■ AIM: Please list all lines of the material below in which the string "Blender" occurs.

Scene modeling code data
(begin)

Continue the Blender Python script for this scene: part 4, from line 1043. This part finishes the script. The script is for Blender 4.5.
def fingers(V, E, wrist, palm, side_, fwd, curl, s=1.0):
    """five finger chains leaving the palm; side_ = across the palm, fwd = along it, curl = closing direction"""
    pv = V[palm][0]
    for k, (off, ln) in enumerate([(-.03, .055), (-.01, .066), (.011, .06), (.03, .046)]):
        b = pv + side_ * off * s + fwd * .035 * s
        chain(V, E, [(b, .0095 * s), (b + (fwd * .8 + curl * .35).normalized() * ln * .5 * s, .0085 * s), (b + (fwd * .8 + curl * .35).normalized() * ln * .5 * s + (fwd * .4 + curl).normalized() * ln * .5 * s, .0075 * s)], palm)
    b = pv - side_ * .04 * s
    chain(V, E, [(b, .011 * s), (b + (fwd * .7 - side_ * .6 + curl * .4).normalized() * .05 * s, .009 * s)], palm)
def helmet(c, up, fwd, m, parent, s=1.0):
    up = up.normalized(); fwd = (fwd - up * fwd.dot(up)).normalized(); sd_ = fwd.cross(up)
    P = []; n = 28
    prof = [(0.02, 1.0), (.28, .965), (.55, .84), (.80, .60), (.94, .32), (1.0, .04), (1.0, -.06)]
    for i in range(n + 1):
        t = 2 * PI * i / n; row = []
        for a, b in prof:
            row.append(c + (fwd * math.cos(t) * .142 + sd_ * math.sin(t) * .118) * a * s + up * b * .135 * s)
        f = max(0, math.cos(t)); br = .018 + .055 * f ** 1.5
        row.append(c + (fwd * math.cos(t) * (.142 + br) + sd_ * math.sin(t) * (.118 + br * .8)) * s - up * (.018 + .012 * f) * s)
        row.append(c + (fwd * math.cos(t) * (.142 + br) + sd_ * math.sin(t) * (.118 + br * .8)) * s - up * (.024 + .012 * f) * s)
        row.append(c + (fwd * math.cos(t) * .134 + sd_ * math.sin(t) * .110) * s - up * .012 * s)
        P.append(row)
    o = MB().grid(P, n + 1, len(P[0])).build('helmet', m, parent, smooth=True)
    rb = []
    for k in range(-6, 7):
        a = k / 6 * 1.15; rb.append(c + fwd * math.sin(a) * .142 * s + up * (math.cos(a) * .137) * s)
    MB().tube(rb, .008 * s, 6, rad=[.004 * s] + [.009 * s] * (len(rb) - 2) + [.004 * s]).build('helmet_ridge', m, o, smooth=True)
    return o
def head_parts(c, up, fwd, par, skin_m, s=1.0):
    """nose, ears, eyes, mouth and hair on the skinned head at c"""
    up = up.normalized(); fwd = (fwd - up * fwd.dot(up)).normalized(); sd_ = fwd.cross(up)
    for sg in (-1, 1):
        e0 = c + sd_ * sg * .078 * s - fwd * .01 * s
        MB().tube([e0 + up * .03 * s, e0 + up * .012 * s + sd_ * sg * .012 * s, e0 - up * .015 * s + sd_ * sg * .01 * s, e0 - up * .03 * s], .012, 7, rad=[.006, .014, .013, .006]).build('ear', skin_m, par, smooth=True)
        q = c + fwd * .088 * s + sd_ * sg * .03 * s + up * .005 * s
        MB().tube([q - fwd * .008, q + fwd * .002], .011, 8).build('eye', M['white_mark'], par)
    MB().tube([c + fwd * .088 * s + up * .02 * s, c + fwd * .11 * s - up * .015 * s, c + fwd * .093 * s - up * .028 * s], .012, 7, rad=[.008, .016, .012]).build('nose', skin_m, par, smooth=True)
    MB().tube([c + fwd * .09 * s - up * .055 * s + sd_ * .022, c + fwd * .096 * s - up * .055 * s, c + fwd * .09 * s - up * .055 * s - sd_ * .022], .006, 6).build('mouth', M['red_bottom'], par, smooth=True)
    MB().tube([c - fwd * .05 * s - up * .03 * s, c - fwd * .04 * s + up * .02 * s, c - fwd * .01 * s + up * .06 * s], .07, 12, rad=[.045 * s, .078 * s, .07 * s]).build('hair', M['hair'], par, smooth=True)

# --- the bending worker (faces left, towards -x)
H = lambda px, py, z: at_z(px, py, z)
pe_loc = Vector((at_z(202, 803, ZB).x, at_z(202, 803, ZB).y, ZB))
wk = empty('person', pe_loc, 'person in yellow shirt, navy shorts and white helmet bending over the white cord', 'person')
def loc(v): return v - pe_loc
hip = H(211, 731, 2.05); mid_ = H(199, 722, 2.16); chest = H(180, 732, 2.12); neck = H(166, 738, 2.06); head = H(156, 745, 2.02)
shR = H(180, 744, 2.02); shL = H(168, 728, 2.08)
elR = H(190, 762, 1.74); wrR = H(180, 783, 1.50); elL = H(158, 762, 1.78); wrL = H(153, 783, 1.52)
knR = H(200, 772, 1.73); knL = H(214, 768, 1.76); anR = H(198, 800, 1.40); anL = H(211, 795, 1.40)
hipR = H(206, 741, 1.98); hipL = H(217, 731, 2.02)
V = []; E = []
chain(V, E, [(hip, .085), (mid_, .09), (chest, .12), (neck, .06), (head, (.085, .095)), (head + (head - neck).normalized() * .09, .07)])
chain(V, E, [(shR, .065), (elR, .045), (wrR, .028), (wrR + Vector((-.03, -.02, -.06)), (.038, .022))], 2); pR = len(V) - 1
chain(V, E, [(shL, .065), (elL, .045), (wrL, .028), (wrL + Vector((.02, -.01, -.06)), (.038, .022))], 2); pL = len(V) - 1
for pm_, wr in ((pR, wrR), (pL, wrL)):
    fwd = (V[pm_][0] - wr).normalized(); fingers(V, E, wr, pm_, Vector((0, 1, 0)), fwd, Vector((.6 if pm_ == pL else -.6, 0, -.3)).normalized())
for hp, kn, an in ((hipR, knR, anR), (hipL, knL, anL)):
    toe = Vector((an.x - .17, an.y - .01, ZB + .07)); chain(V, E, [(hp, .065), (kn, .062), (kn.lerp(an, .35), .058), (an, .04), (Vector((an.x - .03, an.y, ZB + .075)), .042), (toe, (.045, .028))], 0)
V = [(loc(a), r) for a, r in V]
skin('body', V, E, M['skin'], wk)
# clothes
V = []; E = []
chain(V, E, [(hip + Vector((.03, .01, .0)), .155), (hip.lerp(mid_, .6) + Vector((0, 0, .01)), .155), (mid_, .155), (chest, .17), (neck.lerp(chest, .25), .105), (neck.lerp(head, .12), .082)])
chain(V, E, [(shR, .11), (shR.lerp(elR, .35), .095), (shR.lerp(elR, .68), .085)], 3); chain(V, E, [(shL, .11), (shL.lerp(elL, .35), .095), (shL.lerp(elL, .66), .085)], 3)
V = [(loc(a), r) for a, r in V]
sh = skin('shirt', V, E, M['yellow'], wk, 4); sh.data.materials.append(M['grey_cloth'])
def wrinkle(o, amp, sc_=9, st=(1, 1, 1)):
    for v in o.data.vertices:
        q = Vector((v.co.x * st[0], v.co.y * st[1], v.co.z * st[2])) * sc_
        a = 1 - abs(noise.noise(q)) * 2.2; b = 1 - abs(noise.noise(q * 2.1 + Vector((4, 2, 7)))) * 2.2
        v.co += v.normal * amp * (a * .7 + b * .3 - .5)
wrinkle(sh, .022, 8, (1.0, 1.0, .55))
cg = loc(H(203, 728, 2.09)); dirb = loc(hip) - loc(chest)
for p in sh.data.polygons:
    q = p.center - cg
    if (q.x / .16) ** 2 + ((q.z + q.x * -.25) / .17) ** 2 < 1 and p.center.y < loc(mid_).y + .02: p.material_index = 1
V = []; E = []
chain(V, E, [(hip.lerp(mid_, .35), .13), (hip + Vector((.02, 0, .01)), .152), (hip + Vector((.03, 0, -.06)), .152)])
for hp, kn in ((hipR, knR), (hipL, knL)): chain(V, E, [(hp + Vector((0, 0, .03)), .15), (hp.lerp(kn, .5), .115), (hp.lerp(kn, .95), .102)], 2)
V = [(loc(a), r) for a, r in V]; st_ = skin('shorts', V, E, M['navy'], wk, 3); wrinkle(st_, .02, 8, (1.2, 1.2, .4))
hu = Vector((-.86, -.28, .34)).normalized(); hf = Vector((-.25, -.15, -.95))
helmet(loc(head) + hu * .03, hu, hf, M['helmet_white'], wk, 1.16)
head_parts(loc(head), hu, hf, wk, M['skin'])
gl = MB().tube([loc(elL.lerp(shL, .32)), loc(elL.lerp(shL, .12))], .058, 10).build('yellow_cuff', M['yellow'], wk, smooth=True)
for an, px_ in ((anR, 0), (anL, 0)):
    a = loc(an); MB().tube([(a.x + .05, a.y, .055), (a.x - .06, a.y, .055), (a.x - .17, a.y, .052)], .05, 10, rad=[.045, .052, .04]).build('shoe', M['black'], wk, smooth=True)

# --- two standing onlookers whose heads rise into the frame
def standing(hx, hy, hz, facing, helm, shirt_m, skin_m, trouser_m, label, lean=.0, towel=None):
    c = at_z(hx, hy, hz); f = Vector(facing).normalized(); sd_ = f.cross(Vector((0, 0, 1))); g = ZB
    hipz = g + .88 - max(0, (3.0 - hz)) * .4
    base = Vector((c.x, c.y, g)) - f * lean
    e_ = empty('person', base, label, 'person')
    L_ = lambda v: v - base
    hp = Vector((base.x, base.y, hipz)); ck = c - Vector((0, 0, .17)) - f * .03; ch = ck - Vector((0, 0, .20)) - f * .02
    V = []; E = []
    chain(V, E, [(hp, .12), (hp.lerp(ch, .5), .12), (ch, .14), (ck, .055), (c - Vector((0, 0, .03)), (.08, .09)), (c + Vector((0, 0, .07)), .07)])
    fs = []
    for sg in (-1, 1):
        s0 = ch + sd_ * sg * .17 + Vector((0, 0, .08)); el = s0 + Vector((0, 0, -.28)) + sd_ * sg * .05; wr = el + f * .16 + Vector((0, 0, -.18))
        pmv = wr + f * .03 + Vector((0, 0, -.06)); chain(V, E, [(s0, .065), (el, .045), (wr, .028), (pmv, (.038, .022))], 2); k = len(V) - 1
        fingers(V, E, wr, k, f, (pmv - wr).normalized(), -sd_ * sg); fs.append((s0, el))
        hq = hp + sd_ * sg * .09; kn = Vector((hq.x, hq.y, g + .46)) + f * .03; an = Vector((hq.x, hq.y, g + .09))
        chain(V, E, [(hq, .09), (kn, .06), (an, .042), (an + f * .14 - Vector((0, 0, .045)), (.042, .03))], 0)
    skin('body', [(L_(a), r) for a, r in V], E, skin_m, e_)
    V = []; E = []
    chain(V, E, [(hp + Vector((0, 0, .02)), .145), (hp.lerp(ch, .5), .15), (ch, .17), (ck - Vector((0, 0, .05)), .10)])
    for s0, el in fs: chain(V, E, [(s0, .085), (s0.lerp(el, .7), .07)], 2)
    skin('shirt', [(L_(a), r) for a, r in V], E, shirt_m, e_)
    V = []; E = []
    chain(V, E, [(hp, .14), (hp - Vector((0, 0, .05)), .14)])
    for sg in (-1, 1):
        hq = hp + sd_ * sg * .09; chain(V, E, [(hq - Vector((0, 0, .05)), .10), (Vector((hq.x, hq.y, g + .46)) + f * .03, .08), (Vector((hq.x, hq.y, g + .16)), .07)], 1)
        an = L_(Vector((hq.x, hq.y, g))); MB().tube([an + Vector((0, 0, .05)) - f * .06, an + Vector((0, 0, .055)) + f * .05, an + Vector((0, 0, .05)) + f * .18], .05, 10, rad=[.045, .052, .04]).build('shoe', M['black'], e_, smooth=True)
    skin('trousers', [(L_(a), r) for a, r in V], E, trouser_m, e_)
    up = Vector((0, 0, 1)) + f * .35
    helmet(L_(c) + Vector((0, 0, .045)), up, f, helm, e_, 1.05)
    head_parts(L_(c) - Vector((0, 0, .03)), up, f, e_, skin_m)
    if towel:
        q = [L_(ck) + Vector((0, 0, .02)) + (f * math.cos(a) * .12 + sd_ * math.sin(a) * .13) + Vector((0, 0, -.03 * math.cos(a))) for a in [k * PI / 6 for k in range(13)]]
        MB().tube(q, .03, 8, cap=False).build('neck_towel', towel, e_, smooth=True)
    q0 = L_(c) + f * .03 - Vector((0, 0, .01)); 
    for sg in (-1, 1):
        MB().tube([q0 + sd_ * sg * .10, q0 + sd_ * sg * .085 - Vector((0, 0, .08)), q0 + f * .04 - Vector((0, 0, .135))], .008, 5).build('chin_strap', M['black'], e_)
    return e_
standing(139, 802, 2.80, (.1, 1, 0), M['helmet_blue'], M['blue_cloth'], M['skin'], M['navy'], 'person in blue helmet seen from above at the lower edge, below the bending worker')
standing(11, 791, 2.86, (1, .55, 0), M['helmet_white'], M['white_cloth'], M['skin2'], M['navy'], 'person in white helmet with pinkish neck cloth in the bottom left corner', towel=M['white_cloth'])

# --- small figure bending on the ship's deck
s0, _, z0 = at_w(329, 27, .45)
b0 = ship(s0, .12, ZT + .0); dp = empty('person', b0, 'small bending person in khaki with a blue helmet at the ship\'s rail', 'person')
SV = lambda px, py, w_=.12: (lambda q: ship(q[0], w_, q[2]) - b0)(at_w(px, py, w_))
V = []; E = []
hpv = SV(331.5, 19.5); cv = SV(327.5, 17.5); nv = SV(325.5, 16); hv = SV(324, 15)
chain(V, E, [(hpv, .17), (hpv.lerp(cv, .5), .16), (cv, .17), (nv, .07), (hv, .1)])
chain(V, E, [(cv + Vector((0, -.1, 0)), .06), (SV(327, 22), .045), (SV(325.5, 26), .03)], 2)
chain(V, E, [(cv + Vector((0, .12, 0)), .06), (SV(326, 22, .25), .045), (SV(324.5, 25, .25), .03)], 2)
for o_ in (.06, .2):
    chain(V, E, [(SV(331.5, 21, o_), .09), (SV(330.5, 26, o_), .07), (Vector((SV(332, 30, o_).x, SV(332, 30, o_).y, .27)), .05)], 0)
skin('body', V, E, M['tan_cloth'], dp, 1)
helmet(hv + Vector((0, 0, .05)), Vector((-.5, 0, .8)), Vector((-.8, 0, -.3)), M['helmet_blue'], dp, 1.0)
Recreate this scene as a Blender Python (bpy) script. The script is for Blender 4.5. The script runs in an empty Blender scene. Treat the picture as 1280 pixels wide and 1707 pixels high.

(end)

■ TASK RESPONSE:
Continue the Blender Python script for this scene: part 4, from line 1043. This part finishes the script. The script is for Blender 4.5.
Recreate this scene as a Blender Python (bpy) script. The script is for Blender 4.5. The script runs in an empty Blender scene. Treat the picture as 1280 pixels wide and 1707 pixels high.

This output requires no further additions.